The drum 1 in the contracted condition is adapted to receive the semi-finished product 2, the self-sealing sleeve in the example described, which is applied around the radially external surface la.

For this purpose, the self-sealing sleeve or other semi-finished product 2 may be made directly on the drum 1, for example by applying the annular sealing inserts 13, the protective film 12 and the self-sealing material layer 11 successively around the radially external surface la. Alternatively, the components of the semi-finished product 2 may be pre-assembled and then applied around the external surface of the drum 1.

The maximum external diameter Dmax of the drum 1 in said radially contracted condition, including the footprint of the semi- finished product 2, is smaller than a minimum internal diameter Dmin of the tyre 3, which can be identified at the anchoring portions 6.

The drum 1 bearing the semi-finished product 2 is therefore adapted to be inserted axially within the tyre 3, as in figure 2, preferably so as to arrange the semi-finished product 2 in a coaxial and axially centred position with respect to an equatorial plane E of the tyre 3 itself.

Then, a radial expansion of the drum 1 is started, so that the semi-finished product 2 is brought to adhere against the radially internal surface 3a of the tyre 3.

To this end, by means of an actuator not shown, the control screw 16 is actuated in rotation within the tubular shaft 15. The interaction between the primary driving devices 23 and the driven driving members 34 causes the radial expansion of the drum 1, and of the semi-finished product 2 arranged thereon, to take place with two successive movements, shown in figures 4 and 5, respectively.

A first movement is performed in an initial step in which the reciprocal approach of the sliders 18 causes, through the operating levers 26, a radial displacement of the pushers 24 along the respective guide rods 25. The first portions 20 of the sectors 19, pushed by the compression springs 31 and/or retained by the retention devices 32, move radially away from the geometric axis X of the drum 1 together with the pushers 24, imposing a concentrated radial expansion to the semi-finished product 2 in the areas surrounding the first portions 20. The semi-finished product 2 may oppose a certain elastic resistance to the expansion, which is however contrasted by the compression springs 31 and/or by the action of the retention devices 32. The first portions 20 therefore move integrally with the pushers 24, overcoming the elastic reaction exerted by the semi-finished product 2, until it comes into contact with the radially internal surface 3a of the tyre 3, along a first circumferential zone A located at the first portions 20 of the sectors 19.

During the execution of the first movement, the axially internal end edges 21a of the second portions 21, engaged by the constraint pins 22, follow the radial movement of the first portions 20 moving away from the geometric axis X. The axially external end edges 21b of the second portions 21, on the other hand, tend to remain against the alignment abutments 33 arranged at the ends of the guide rods 25, also due to the elastic reaction exerted by the semi-finished product 2 on the second portions 21.

Therefore, during the execution of the first movement, the second portions 21 move with an angular rotation movement around the constraint pins 22, from the application condition towards the pointing condition.

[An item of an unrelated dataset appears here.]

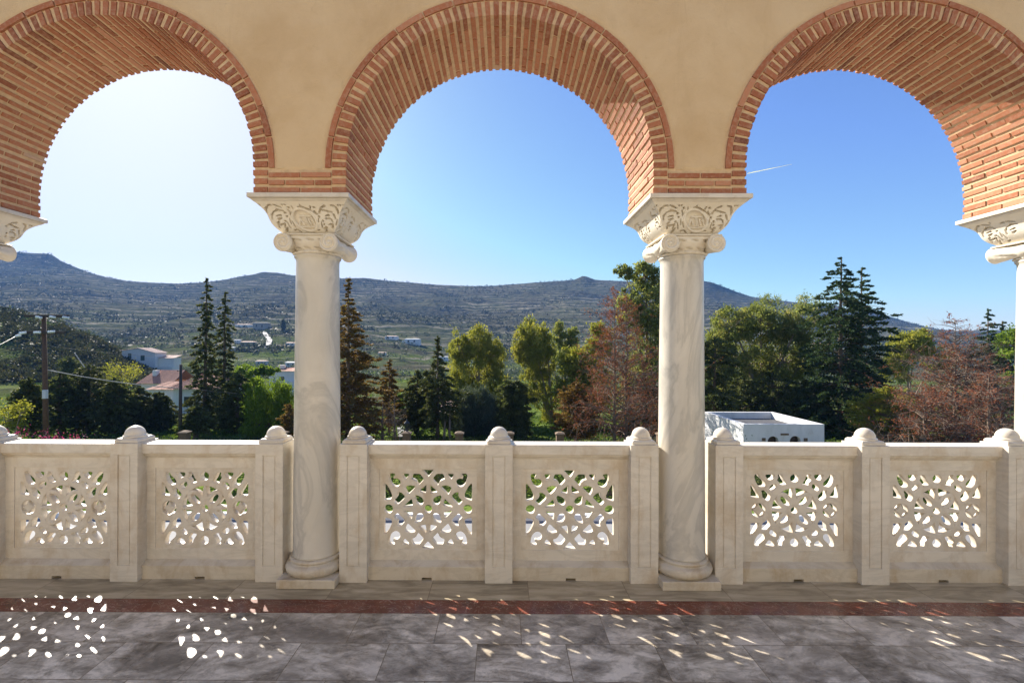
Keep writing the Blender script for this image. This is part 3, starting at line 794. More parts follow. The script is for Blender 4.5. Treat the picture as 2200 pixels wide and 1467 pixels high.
def make_panel(kind):
    root = thing('parapet_screen', '', 'stone screen', (0, 3.31, 0))
    U_ = .000505
    hs = holes_ring() if kind == 'ring' else holes_diamond()
    inner = rect(-.355, .355, .193 - ZP, .780 - ZP)
    plate('lattice', [inner] + widen([np.stack([h[:, 0] * U_, -h[:, 1] * U_], -1) for h in hs], .0085 if kind != 'ring' else .0105, extra=rosette if kind == 'ring' else None), -.0205, .024, M['marble_cream'], root, .0065).location = (0, 0, ZP)
    b = .3515
    plate('frame', [rect(-PW, PW, .118 - ZP, .855 - ZP), rect(-b, b, .1955 - ZP, .7775 - ZP)], -.027, .033, M['marble_cream'], root, .0012).location = (0, 0, ZP)
    m = MB()
    prof = [(-.027, .849), (-.033, .852), (-.037, .860), (-.045, .868), (-.049, .872), (-.052, .886), (-.069, .888), (-.071, .892), (-.071, .952), (-.066, .957),
            (.066, .957), (.071, .952), (.071, .892), (.069, .888), (.052, .886), (.049, .872), (.045, .868), (.033, .852), (.033, .849)]
    m.prism(prof, -PW, PW); m.build('top_rail', M['marble_cream'], root)
    m = MB(); nb = .035
    low = [(-.0705, 0), (-.0705, .018), (.0705, .018), (.0705, 0)]
    m.prism(low, -PW, -nb); m.prism(low, nb, PW)
    m.prism([(-.0705, .0182), (-.0705, .093), (-.068, .0955), (-.033, .119), (-.027, .1225), (.033, .1225), (.068, .0955), (.0705, .093), (.0705, .0182)], -PW, PW)
    m.build('base', M['marble_base'], root)
    return root
ring0, dia0 = make_panel('ring'), make_panel('diamond')
PN = ['pierced marble panel with ring and rosette, leftmost of all, below the power pole', 'pierced marble ring and rosette panel beside the column by the two tall dark conifers',
      'pierced marble diamond lattice panel nearer the browned conifer', 'pierced marble diamond lattice panel nearer the reddish dead conifer',
      'pierced marble ring and rosette panel right below the small white building', 'pierced marble panel with ring and rosette, below the bare rust coloured conifer']
used = {'ring': False, 'dia': False}
for i in range(6):
    b = i // 2 - 1; k = 'dia' if b == 0 else 'ring'; src = dia0 if b == 0 else ring0
    p = copy_tree(src) if used[k] else src; used[k] = True
    p.location = (b * S + (-.5 if i % 2 == 0 else .5) * PITCH, 3.31, 0); p['label'] = PN[i]; p['group'] = 'pierced panels of the balustrade'

# ------------------------------------------------------------------ terrain
HAZE = .00015
RX = [-900,-300,-100,35,64,97,111,123,147,176,188,223,264,293,337,378,425,457,484,513,542,560,592,616,639,690,730,779,821,877,939,995,1047,1080,1129,1185,1230,1247,1257,1276,1309,1340,1400,1460,1508,1522,1552,1578,1604,1634,1751,1879,1938,1971,2000,2036,2095,2167,2400,3000]
RY = [600,585,560,539,541,542,548,557,568,580,585,595,603,605,607,609,607,603,599,592,587,582,584,589,592,596,597,595,601,606,611,613,614,612,607,603,600,591,592,600,602,604,600,598,602,604,615,626,635,641,654,671,689,700,709,711,710,709,712,715]
def _h(ix, iy, s):
    n = (ix * 374761393 + iy * 668265263 + s * 1442695041) & 0x7fffffff
    n = ((n ^ (n >> 13)) * 1274126177) & 0x7fffffff
    return ((n ^ (n >> 16)) & 0xffff) / 65535.0
def vnoise(x, y, s=0):
    x = np.asarray(x, float); y = np.asarray(y, float)
    ix = np.floor(x).astype(np.int64); iy = np.floor(y).astype(np.int64); fx = x - ix; fy = y - iy
    fx = fx * fx * (3 - 2 * fx); fy = fy * fy * (3 - 2 * fy)
    return (_h(ix, iy, s) * (1 - fx) + _h(ix + 1, iy, s) * fx) * (1 - fy) + (_h(ix, iy + 1, s) * (1 - fx) + _h(ix + 1, iy + 1, s) * fx) * fy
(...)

The pointing condition is reached when the first circumferential zone A of the semi-finished product 2 comes into contact against the tyre 3. As the reciprocal approach of the sliders 18 along the central core 14 progresses, the movement of the first portions 20 encounters the resistance exerted by the tyre 3. In this situation, the forces transmitted through the pushers 24 overcome the resistance exerted by the compression springs 31 and/or by the retention devices 32. The pins 32a then disengage from the respective engagement seats 30a and the pushers 24 continue their travel along the guide rods 25, sliding along the respective rods 30 and compressing the compression springs 31, so as to translate towards the first portions 20 of the sectors 19. The sliding of the pushers 24 along the rods 30 causes the execution of the second movement, by means of which the second portions 21 of the sectors 19 move away from the geometric axis X of the drum 1.

In fact, with the approach of the pushers 24 to the respective sectors 19, the action exerted by the thrust arms 36 through the sliding rollers 37 imposes on the respective second portions 21 a new angular rotation about the axial end edges 20a of the respective first portions 20. The second portions 21 are therefore progressively brought back to the application condition while the sliding rollers 37 translate towards the axially external end edges 21b of the respective second portions 21. Consequently, the semi-finished product 2 is elastically expanded until it comes into contact against the radially internal surface 3a of the tyre 3, also along second circumferential zones B, axially distant from the first circumferential zone A interposed therebetween. The semi- finished product 2 is thus applied against the radially internal surface 3a of the tyre 3 according to the entire circumferential and axial development of the radially external surface of the semi-finished product 2 itself.

The progressive angular rotation of the second portions 21 also brings the semi-finished product 2 to adhere against the radially internal surface 3a of the tyre 3 progressively towards the axially external edges of the semi-finished product 2, starting from the first portion 20 located near the equatorial plane E. This circumstance favours an effective expulsion of the air present between the semi-finished product 2 and the tyre 3, thus improving their mutual adhesion.

At the end of the application, with an actuation of the driving screw in the direction opposite to that used for the expansion of the drum 1, the contraction thereof is caused with an inverse cycle with respect to that described above. The radially external surface la of the drum 1 is separated from the semi-finished product 2, which adheres to the radially internal surface 3a of the tyre 3.

The drum 1 is then extracted from the tyre 3 carrying in association with its radially internal surface 3a the semi-finished product 2 and arranges itself to receive a subsequent semi finished product 2 to start a new application cycle within a subsequent tyre 3.